Achieving gender parity in the transport workforce

The business benefits of achieving gender parity in the workplace are clear. Firms with the highest levels of gender and ethnic diversity have been shown to outperform their competitors. The opportunities for business gain are far greater in industries where women are under-represented, such as transport, infrastructure, construction and engineering.

Recent EU data shows just 22% of UK transport jobs are held by women. I believe we need to do more to inspire current and future generations of women to consider the range of exciting careers in the industry.

The infrastructure skills gap, predicted by Government to be 55,000 workers by 2020, is also a big issue. It’s clear that increasing the number of women in the transport workforce, particularly in STEM (Science, Technology, Engineering and Maths) roles will help address the gap. Unless we widen the talent pool to include more women, there will not be enough people with the right skills to deliver forthcoming major transport infrastructure projects.

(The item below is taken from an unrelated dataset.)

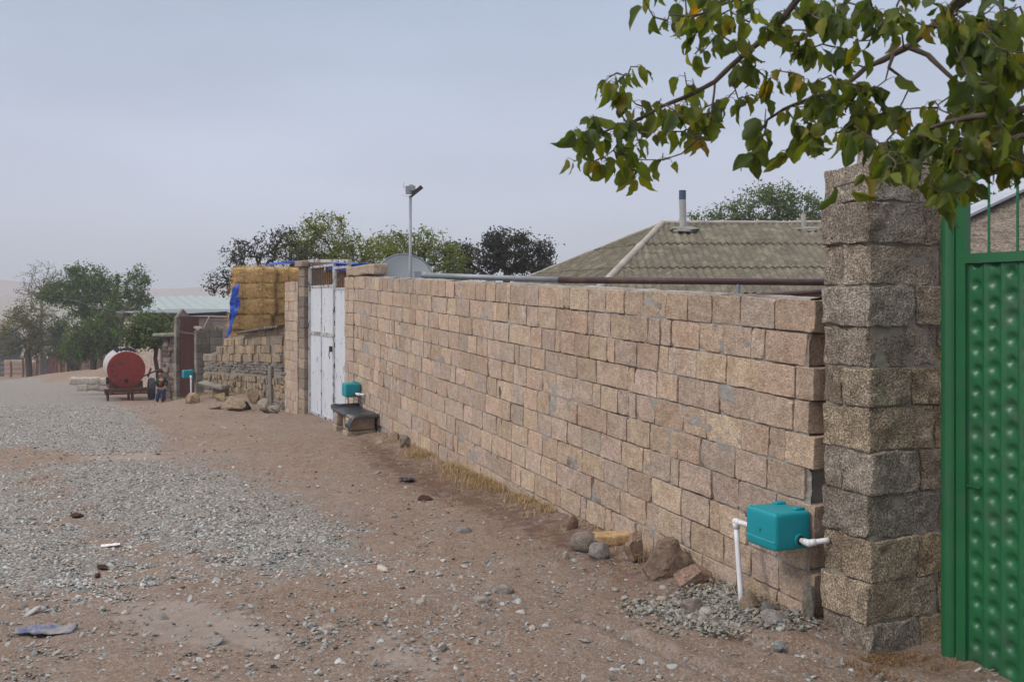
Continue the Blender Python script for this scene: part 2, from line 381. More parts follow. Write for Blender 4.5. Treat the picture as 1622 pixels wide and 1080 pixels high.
# ------------------------------------------------------------------ masks on the ground
def poly_sd(x, y, P):
    """signed distance to polygon, positive inside"""
    P = np.asarray(P)[:, :2]; d = np.full(x.shape, 1e9); ins = np.zeros(x.shape, bool)
    for i in range(len(P)):
        a = P[i]; b_ = P[(i + 1) % len(P)]; e_ = b_ - a
        t = np.clip(((x - a[0]) * e_[0] + (y - a[1]) * e_[1]) / (e_ @ e_), 0, 1)
        d = np.minimum(d, np.hypot(x - a[0] - t * e_[0], y - a[1] - t * e_[1]))
        c = ((a[1] > y) != (b_[1] > y)) & (x < (b_[0] - a[0]) * (y - a[1]) / (b_[1] - a[1] + 1e-12) + a[0]); ins ^= c
    return np.where(ins, d, -d)
G1 = [Gp(*p) for p in [(-700, 602), (-300, 600), (0, 600), (60, 601), (90, 606), (140, 613), (172, 620), (212, 650), (250, 690), (262, 708), (200, 722), (100, 718), (20, 712), (-200, 705), (-700, 700)]]
G2 = [Gp(*p) for p in [(60, 742), (170, 730), (300, 728), (370, 748), (480, 795), (570, 850), (560, 900), (430, 915), (300, 885), (190, 860), (110, 810)]]
G3 = [Gp(*p) for p in [(-300, 728), (60, 740), (150, 790), (230, 880), (200, 935), (90, 945), (-300, 960)]]
G5 = [Gp(*p) for p in [(380, 740), (470, 745), (560, 800), (640, 860), (660, 905), (560, 930), (430, 925), (330, 900), (450, 860)]]
G4 = [Gp(*p) for p in [(1010, 965), (1080, 945), (1150, 925), (1200, 965), (1300, 985), (1180, 1002), (1070, 1002)]]
MUD = [Gp(*p) for p in [(190, 960), (300, 945), (400, 975), (470, 1010), (440, 1032), (300, 1030), (200, 1010)]]
MUD2 = [Gp(*p) for p in [(95, 712), (250, 715), (262, 728), (150, 733)]]
RUTS = [[Gp(*p) for p in [(950, 1000), (1015, 1000), (1200, 1078), (1110, 1085)]], [Gp(*p) for p in [(1150, 1008), (1190, 1003), (1430, 1075), (1350, 1085)]], [Gp(*p) for p in [(560, 1010), (640, 1000), (760, 1060), (700, 1085), (560, 1060)]]]
DARK = [Gp(*p) for p in [(560, 690), (690, 735), (860, 815), (1010, 880), (1020, 920), (900, 880), (760, 820), (640, 770), (560, 720)]]  # darker brown soil before the wall, deepened to stand in for contact shade
def masks(x, y):
    def sm(P, wd): return np.clip(.5 + poly_sd(x, y, P) / wd, 0, 1)
    g = np.maximum.reduce([sm(G1, 1.4), sm(G2, 1.9) * .98, sm(G3, 1.8) * .80, sm(G4, .5) * .7, sm(G5, 1.6) * .60])
    return g, np.maximum.reduce([sm(MUD, .5), sm(MUD2, .8)] + [sm(q_, .3) * .62 for q_ in RUTS]), sm(DARK, .9) * .95

# ------------------------------------------------------------------ ground sheet
def axis(segs):
    out = [segs[0][0]]
    for a, b_, st in segs:
        n = max(1, int(round((b_ - a) / st))); out += list(np.linspace(a, b_, n + 1)[1:])
    return np.array(out)
def geo(a, b_, n):  # growing spacing from a to b
    return a + (b_ - a) * (np.linspace(0, 1, n + 1) ** 2.6)
xs = np.concatenate([-geo(22, 1500, 40)[::-1][:-1], axis([(-22, -9, .16), (-9, -5, .06), (-5, 3.2, .035), (3.2, 6, .08), (6, 14, .25)]), geo(14, 1500, 40)[1:]])
ys = np.concatenate([-geo(6, 300, 20)[::-1][:-1], axis([(-6, 3.4, .2), (3.4, 9, .03), (9, 17, .05), (17, 36, .09), (36, 90, .35)]), geo(90, 1500, 50)[1:]])
XX, YY = np.meshgrid(xs, ys, indexing='ij'); x = XX.ravel(); y = YY.ravel()
z = gz(x, y); P3 = np.stack([x, y, np.zeros_like(x)], 1)
near = np.clip((60 - np.abs(y)) / 40, 0, 1) * np.clip((40 - np.abs(x)) / 20, 0, 1)
z = z + near * (.045 * fbm(P3 * .45, 3, 5) + .022 * fbm(P3 * 2.2, 3, 9) + .017 * fbm(P3 * 9, 3, 21))
# wheel ruts that run towards the near gate
def rut(a, b_, wd, dp):
    a = np.array(a[:2]); b_ = np.array(b_[:2]); e_ = b_ - a; t = np.clip(((x - a[0]) * e_[0] + (y - a[1]) * e_[1]) / (e_ @ e_), -.4, 1.3)
    d = np.hypot(x - a[0] - t * e_[0], y - a[1] - t * e_[1]) + .012 * vnoise(P3 * 5, 3); return -dp * np.exp(-(d / wd) ** 2) + dp * .55 * np.exp(-((d - wd * 2) / wd) ** 2)
ra, rb_ = Gp(980, 1010), Gp(1150, 1078); rc, rd = Gp(1150, 1010), Gp(1400, 1078)
z = z + rut(ra, rb_, .05, .034) + rut(rc, rd, .06, .034)
g, mu, dk = masks(x, y)
z = z - .012 * mu * near
ground = MB(); nx, ny = len(xs), len(ys)
i = np.arange(nx - 1)[:, None] * ny; j = np.arange(ny - 1)[None]
Q = np.stack([i + j, i + ny + j, i + ny + j + 1, i + j + 1], -1).reshape(-1, 4)
ground.add(np.stack([x, y, z], 1), Q, 0, np.stack([g, mu, dk], 1))
tag(ground.build('ground', M['ground'], smooth=True, origin=(0, 0, 0)), kind='structure')

def gnd(x_, y_):
    P = np.array([[x_, y_, 0.]]); return gzf(x_, y_) + .045 * fbm(P * .45, 3, 5)[0] + .022 * fbm(P * 2.2, 3, 9)[0]

# ------------------------------------------------------------------ hills
hl = MB()
def hill(Y0, px0, px1, prof, zb, col, seed):
    pxs = np.linspace(px0, px1, 220); hh = np.interp(pxs, [p[0] for p in prof], [p[1] for p in prof])
    rows = 26; V = []
    for r_ in range(rows):
        f = r_ / (rows - 1); Yr = Y0 + (f - 1) * Y0 * .3 if f <= 1 else Y0
        X = (pxs - CX) / F * Y0; top = ZC + (HY - hh) / F * Y0
        n = fbm(np.stack([X / 60, np.full_like(X, f * 3), np.zeros_like(X)], 1), 4, seed)
        zz = zb + (top - zb) * (f ** 1.4) + n * 3 * f * (1 - f) * 4
        V.append(np.stack([X, np.full_like(X, Yr), zz], 1))
    for f in (1.15, 1.4):
        V.append(np.stack([(pxs - CX) / F * Y0, np.full_like(pxs, Y0 * f), np.full_like(pxs, zb)], 1))
    V = np.concatenate(V); n = len(pxs); i = np.arange(rows + 1)[:, None] * n; j = np.arange(n - 1)[None]
    hl.add(V, np.stack([i + j, i + j + 1, i + n + j + 1, i + n + j], -1).reshape(-1, 4), 0, col)
hill(900, -1500, 2900, [(-1500, 430), (-300, 436), (0, 443), (30, 446), (140, 452), (230, 458), (300, 456), (330, 452), (420, 447), (900, 455), (2900, 440)], -16, (.36, .26, .24), 3)
hill(520, -1500, 2900, [(-1500, 470), (0, 470), (120, 474), (260, 473), (380, 469), (900, 476), (2900, 470)], -15, (.30, .25, .20), 11)
M['hill'] = mat('dry_hillside', (1, 1, 1), (.8, .8, .8), .02, 1, attr=True)
tag(hl.build('hills', M['hill'], smooth=True, origin=(0, 900, -16)), kind='structure')

# ------------------------------------------------------------------ stones: generator
def ico(sub):
    t = (1 + 5 ** .5) / 2
    V = [(-1, t, 0), (1, t, 0), (-1, -t, 0), (1, -t, 0), (0, -1, t), (0, 1, t), (0, -1, -t), (0, 1, -t), (t, 0, -1), (t, 0, 1), (-t, 0, -1), (-t, 0, 1)]
    Fc = [(0, 11, 5), (0, 5, 1), (0, 1, 7), (0, 7, 10), (0, 10, 11), (1, 5, 9), (5, 11, 4), (11, 10, 2), (10, 7, 6), (7, 1, 8), (3, 9, 4), (3, 4, 2), (3, 2, 6), (3, 6, 8), (3, 8, 9), (4, 9, 5), (2, 4, 11), (6, 2, 10), (8, 6, 7), (9, 8, 1)]
    V = [np.array(v) / np.linalg.norm(v) for v in V]
    for _ in range(sub):
        mid = {}; nf = []
        def md(a, b_):
            k = (min(a, b_), max(a, b_))
            if k not in mid: v = V[a] + V[b_]; V.append(v / np.linalg.norm(v)); mid[k] = len(V) - 1
            return mid[k]
        for a, b_, c in Fc:
            ab, bc, ca = md(a, b_), md(b_, c), md(c, a); nf += [(a, ab, ca), (b_, bc, ab), (c, ca, bc), (ab, bc, ca)]
        Fc = nf
    return np.array(V), np.array(Fc)
ICO0, ICO1, ICO3, ICO4 = ico(0), ico(1), ico(3), ico(4)

def pebbles(name, pts, size, cols, flat=.55, sub=0, label=None):
    """many loose stones as one mass"""
    n = len(pts); V0, F0 = (ICO0 if sub == 0 else ICO1); nv = len(V0)
    ang = rng.uniform(0, 2 * math.pi, n); sc = np.stack([rng.uniform(.7, 1.25, n), rng.uniform(.55, 1., n), rng.uniform(.35, .9, n) * flat], 1) * size[:, None]
    P = V0[None] * (1 + rng.normal(0, .17, (n, nv, 1))) * sc[:, None]
    tl = rng.normal(0, .35, (n, 2)); P[:, :, 2] += P[:, :, 0] * tl[:, :1] + P[:, :, 1] * tl[:, 1:]
    c, s_ = np.cos(ang)[:, None], np.sin(ang)[:, None]
    Q = np.stack([P[:, :, 0] * c - P[:, :, 1] * s_, P[:, :, 0] * s_ + P[:, :, 1] * c, P[:, :, 2]], 2) + pts[:, None]
    mb = MB(); mb.add(Q.reshape(-1, 3), (F0[None] + (np.arange(n) * nv)[:, None, None]).reshape(-1, 3), 0, np.repeat(cols, nv, 0))
    return mb.build(name, M['peb'], origin=(0, 0, 0), smooth=(sub > 0))

def onstreet(x_, y_):
    s_ = (x_ - WO[0]) * WD[0] + (y_ - WO[1]) * WD[1]; o_ = (x_ - WO[0]) * WN[0] + (y_ - WO[1]) * WN[1]
    return (o_ > .02) | (s_ < -.7)
def scatter(n, y0, y1, px0, px1, fn, pw=2.0):
    """random ground points, about even on the picture's ground; fn(x, y) gives the keep probability"""
    u = rng.uniform(0, 1, n); Y = 1 / ((1 / y0) * (1 - u) + (1 / y1) * u) if pw == 2 else y0 + (y1 - y0) * u
    X = (rng.uniform(px0, px1, n) - CX) / F * Y
    k = (rng.uniform(0, 1, n) < fn(X, Y)) & onstreet(X, Y); X, Y = X[k], Y[k]
    P = np.stack([X, Y, np.zeros_like(X)], 1)
    Z = gz(X, Y) + .045 * fbm(P * .45, 3, 5) + .022 * fbm(P * 2.2, 3, 9)
    return np.stack([X, Y, Z], 1)
def stonecol(n, k=0):
    v = np.clip(rng.normal(.385, .11, n), .12, .62); c = np.stack([v * 1.0, v * .985, v * .95], 1)
    warm = rng.uniform(0, 1, n) < .22; c[warm] = c[warm] * np.array([1.0, .87, .77])
    cold = rng.uniform(0, 1, n) < .25; c[cold] = c[cold] * np.array([.86, .92, .92])
    return c
def fg_(x_, y_):
    P = np.stack([x_, y_, np.zeros_like(x_)], 1)
    return np.clip((masks(x_, y_)[0] - .30 + .45 * fbm(P * 1.3, 4, 77)) * 2.2, 0, 1)
def bare(x_, y_):
    P = np.stack([x_, y_, np.zeros_like(x_)], 1); g_, m_, d_ = masks(x_, y_)
    return np.clip(.30 + .9 * np.clip(fbm(P * 1.1, 4, 41), 0, 1) ** 1.3 + .5 * g_, 0, 1) * (1 - .8 * m_) * (1 - .55 * d_)
a = scatter(85000, 5.4, 28, -60, 1300, fg_)
tag(pebbles('road_gravel', a, rng.uniform(.006, .0148, len(a)) * (1 + a[:, 1] * .03), stonecol(len(a))), 'grey crushed gravel lying loose on the dirt road', 'gravel', kind='stuff')
a = scatter(60000, 4.2, 24, -60, 1640, bare)
sz = np.clip(.0045 * np.exp(rng.normal(.35, .5, len(a))), .003, .020) * (1 + a[:, 1] * .04)
tag(pebbles('small_stones', a, sz, stonecol(len(a)) * .78), 'small grey and brown stones strewn over the bare dirt', 'pebbles', kind='stuff')
a = scatter(1500, 4.3, 24, -60, 1640, bare)
sz = np.clip(.015 * np.exp(rng.normal(.1, .36, len(a))), .014, .05) * (1 + a[:, 1] * .02)
tag(pebbles('loose_pebbles', a, sz, stonecol(len(a)) * .88, sub=1, flat=.65), 'rounded fist sized pebbles dotted about the dirt lane', 'pebbles', kind='stuff')
g4 = np.asarray(G4)
a = scatter(26000, 5.0, 7.2, 980, 1330, lambda X, Y: (np.clip(.5 + poly_sd(X, Y, g4) / .35, 0, 1)), 1)
a[:, 2] += rng.uniform(0, .02, len(a)); sz = np.clip(.010 * np.exp(rng.normal(0, .42, len(a))), .006, .03)
a = a[:2600]; sz = sz[:2600]
tag(pebbles('pebble_heap', a, sz, stonecol(len(a)) * np.array([.74, .71, .66]), sub=1, flat=.7), 'spread heap of grey pebbles at the foot of the wall under the near teal box', 'pebbles', kind='stuff')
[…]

Five bold actions employers can take

Many businesses in the transport industry want to achieve a more diverse workforce, but simply don’t know where to start. JFG Communications can help by creating and advising on initiatives to help companies achieve their diversity objectives.

Here are five bold actions that employers can take on International Women’s Day and beyond. Taking these steps will drive forward change, achieve greater gender parity and help attract and retain women at all levels:

  1. Put responsibility for diversity and inclusion squarely in the hands of directors and make them accountable for it.
  2. Insist on diverse shortlists. Send candidate lists back to recruiters if they contain no visible diversity.
  3. Establish diverse interview panels. Recruitment panels that lack diversity are more likely to make recruitment decisions that favour ‘people like them’, thereby disadvantaging under-represented groups.
  4. Use name-blind recruitment, where all personal details are removed from the recruitment process.
  5. Profile women at all levels of the workforce. This gives young women visible role models to inspire them.